Говоря так, Синичкин нерасчетлив и неразумен. Сурмилова – «покровительница», от нее многое зависит; сам же Лев Гурыч только что заискивал перед ней. Это явная измена своей хитрости и пронырливости, но с точки зрения психологической цельности образа это естественно, правдиво. Водевильные хитрецы действительно так не поступали: они хитрили во всем, всегда, несмотря ни на что.
«Елецкий и задонский помещик» говорит, что у графа Зефирова Синичкин – Дранше ведет себя как смиренный проситель: робеет, шепчет, боится вымолвить слово. Рецензент считает, что такая трактовка роли является единственно правильной. Но подлинный Синичкин буквально врывается к графу, расталкивая слуг (за дверью слышен его голос: «Пустите! Здесь моя дочь, мой Лизок!»). Даже когда он льстит Зефирову, упоминая его «европейский ум и вкус», хорошо видно, что внутренне он его презирает и знает ему цену. В ответ на заявление Зефирова, что «по чистой совести» он должен помешать дебюту Лизы, Синичкин отпускает реплику в сторону: «Постой… Вот я тебе дам совесть!..» Когда же выясняется, что графа удается прибрать к рукам, Синичкин еле сдерживает радость: «Ура! Наша взяла!»

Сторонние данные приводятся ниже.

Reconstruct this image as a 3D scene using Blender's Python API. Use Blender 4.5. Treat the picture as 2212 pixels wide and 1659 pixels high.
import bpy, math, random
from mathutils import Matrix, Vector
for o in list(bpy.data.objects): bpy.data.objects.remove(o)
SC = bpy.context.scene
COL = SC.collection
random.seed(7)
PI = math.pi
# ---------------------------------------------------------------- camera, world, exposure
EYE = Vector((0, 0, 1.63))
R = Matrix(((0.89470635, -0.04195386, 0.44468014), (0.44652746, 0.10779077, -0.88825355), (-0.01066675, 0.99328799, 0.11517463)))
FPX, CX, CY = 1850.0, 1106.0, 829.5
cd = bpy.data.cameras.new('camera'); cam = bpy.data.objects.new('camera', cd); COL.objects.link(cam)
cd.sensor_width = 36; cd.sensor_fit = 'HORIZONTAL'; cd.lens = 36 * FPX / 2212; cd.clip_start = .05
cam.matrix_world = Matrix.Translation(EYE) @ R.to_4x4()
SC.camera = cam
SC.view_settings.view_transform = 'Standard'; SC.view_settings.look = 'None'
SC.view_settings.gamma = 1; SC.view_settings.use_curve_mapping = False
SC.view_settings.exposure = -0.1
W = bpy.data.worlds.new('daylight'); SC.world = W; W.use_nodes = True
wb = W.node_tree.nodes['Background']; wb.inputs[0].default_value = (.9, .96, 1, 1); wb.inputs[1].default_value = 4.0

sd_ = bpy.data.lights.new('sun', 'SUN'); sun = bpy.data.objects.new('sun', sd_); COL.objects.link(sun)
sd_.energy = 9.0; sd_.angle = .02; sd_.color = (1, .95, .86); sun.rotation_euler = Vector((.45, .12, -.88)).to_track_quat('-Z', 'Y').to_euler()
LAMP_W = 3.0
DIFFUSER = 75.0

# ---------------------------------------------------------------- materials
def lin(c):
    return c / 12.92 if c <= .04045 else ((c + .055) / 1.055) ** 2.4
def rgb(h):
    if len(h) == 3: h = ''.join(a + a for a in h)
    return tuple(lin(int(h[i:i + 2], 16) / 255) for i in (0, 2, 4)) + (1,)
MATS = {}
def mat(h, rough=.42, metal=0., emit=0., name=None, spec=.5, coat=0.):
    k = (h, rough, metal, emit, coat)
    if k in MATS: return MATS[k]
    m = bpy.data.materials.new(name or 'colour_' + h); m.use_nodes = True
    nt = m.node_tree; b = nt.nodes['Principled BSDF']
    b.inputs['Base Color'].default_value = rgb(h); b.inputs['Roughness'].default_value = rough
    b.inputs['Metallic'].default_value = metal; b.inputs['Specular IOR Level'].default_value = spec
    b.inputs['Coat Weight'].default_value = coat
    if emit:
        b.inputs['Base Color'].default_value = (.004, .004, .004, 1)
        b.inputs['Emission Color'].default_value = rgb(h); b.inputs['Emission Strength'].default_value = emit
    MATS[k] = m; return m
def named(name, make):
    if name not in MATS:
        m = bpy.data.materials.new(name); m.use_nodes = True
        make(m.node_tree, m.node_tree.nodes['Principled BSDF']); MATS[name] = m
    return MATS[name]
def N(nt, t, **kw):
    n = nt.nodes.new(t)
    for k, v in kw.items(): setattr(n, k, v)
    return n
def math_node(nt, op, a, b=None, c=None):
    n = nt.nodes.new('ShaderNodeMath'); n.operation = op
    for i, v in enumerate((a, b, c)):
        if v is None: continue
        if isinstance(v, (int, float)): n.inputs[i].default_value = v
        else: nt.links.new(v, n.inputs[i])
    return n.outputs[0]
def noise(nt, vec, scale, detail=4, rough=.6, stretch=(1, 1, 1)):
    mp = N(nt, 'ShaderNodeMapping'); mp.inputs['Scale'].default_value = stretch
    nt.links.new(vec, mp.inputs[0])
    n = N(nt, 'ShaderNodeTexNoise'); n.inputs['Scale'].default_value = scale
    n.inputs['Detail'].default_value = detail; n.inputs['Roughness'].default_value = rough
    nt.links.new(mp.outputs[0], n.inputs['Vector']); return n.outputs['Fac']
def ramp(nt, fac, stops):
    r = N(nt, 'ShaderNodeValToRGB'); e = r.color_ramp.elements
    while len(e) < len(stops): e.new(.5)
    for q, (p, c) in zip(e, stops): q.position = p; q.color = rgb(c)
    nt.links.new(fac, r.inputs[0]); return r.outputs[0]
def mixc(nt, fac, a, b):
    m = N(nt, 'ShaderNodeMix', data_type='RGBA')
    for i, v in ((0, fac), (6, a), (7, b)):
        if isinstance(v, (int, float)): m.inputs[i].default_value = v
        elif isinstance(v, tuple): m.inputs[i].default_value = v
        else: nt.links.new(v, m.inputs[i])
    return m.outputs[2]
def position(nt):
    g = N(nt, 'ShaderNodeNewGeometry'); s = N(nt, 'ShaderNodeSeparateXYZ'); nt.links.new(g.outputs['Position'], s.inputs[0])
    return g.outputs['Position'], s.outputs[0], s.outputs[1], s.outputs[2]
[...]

Из этого видно, что упреки рецензента Соленику в том, что он показывал Синичкина как «какого-то несносного старика», «сварливого крикуна», который «кричал» в сцене с графом вместо того, чтобы быть всегда почтительным и вкрадчивым (очень показателен тот факт, что «Елецкому и задонскому помещику» нравился смирный Синичкин!), – на самом деле звучали в пользу игры актера. Как раз солениковская трактовка образа была и более содержательной, и – в данном случае – более близкой духу оригинала. Дранше играл в «Льве Гурыче Синичкине», как и в «Зятюшке», подчеркнуто однолинейно, давая характеру чисто комическое, водевильное толкование. Соленик создавал более сложный, жизненный образ, в котором комические элементы тесно переплетались с другими, драматическими.
Снова сказалась самостоятельность таланта Соленика, его чуткость к жизненной правде. Подобно тому как в «Иване Ивановиче Недотроге» образ «миллионера» переходил у актера из драматического плана в сатирический, так теперь характер «маленького человека» получал в его игре драматическое истолкование.
О том, чья трактовка образа Синичкина встречала большее признание, свидетельствует отзыв А. Данилова. Рецензент писал, что «большинство голосов на стороне Соленика за эту роль; очень немногие отдают преимущество за нее г. Дранше»[105]
.Кстати, Соленик играл в «Льве Гурыче Синичкине» еще роль князя Ветринского, мота и сластолюбца. В этой сатирической роли Соленика видел писатель Е.П. Гребенка и с похвалой отзывался о его игре.
Поставленный в Харькове в 1840 году (вскоре после премьеры на московской сцене 3 ноября 1839 года), водевиль Ленского давался здесь по нескольку раз в сезон и всегда шел с большим успехом. Это была одна из немногих пьес, где с воодушевлением играли все актеры, где чувствовался ансамбль. «„Лев Гурыч Синичкин“ идет у Млотковского прекрасно, – констатировал Е. Гребенка. – Да как и не играть ее (пьесу. – Ю.М.) хорошо, когда на сцене провинциального театра представляли провинциальный театр! Все было естественно, живо, близко к истине…»[106]
Можно сказать больше: на сцене был не просто провинциальный театр, но некоторые черты харьковской театральной жизни словно живьем были перенесены в водевиль.
В первом действии между Синичкиным и князем Ветринским (который выдавал себя за артиста из Харькова) развертывается такой диалог:
«
Харьковскому зрителю каждая из этих реплик говорила особенно много. Он знал, что не пустой является похвала Млотковскому («голова у него свое дело смыслит»); добродушно смеялся над Синичкиным, старавшимся уберечь Лизочку от соперничества с Млотковской и снисходительно признавшим в «первой актрисе провинции» «кой-какой талант»… Весь спектакль дышал такой светлой любовью к провинциальной актерской массе, к ее горемычной жизни и тяжелому труду!